Yubeng, Yunnan
The far reaches of western China in the Himalayas, just bordering Tibet. Home to a low lying monsoon marine glacier.
Photos taken on 120 and 35 mm film, Kodak Gold.
Yubeng is a remote town nestled in the Himalayas at the base of a sacred glacier. It is still challenging to access, but is well worth the effort. There are two trails that you can hike to the towns. A few years ago one of the trails was expanded so that cars could take tourists in, but heavy rains washed it out mid-2024.
As far as I know, hiking in is still the only way to get to Yubeng.
The hike is several hours and a steep ascent. For most of it, you are on the edge of a sheer cliff. If it catches your fancy, you can pay a local to carry you on their motorcycle. I, for one, found this prospect terrifying.
Rivers cut through the Himalays down to the Mekong (in China called Lancang He) and the power of even these smaller tributaries is immense and inescapable.
The effort to reach Yubeng is well worth it.
A trip to Yubeng promises a peaceful getaway, an opportunity to see a small Tibetan village, and to experience a unique ecosystem.
Yubeng is a hikers’ paradise, and several hikes are very clear and easy to follow on your own. The biggest ones are the hike to the sacred waterfall (which I didn’t hike this time) and Glacier Lake (which I did hike).
Standing at the base of the Mingyong glacier is a humbling experience.

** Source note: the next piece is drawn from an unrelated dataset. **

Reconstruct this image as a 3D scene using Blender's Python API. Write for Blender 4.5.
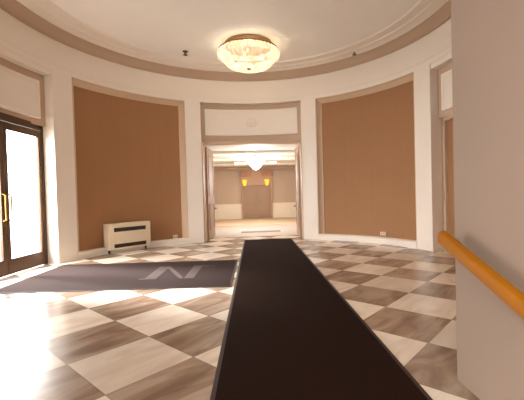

The final ascent is steep and brutal, even on a chilly day you work up a sweat. Pushing over the final ledge to the glacier lake is like stepping into an entirely different climate — the cold air slaps you about, and it feels like you imagined the heat that plagued you moments ago.
As you hike or just spend time in the villages, you will come across mules and cows — resting, grazing, moving about.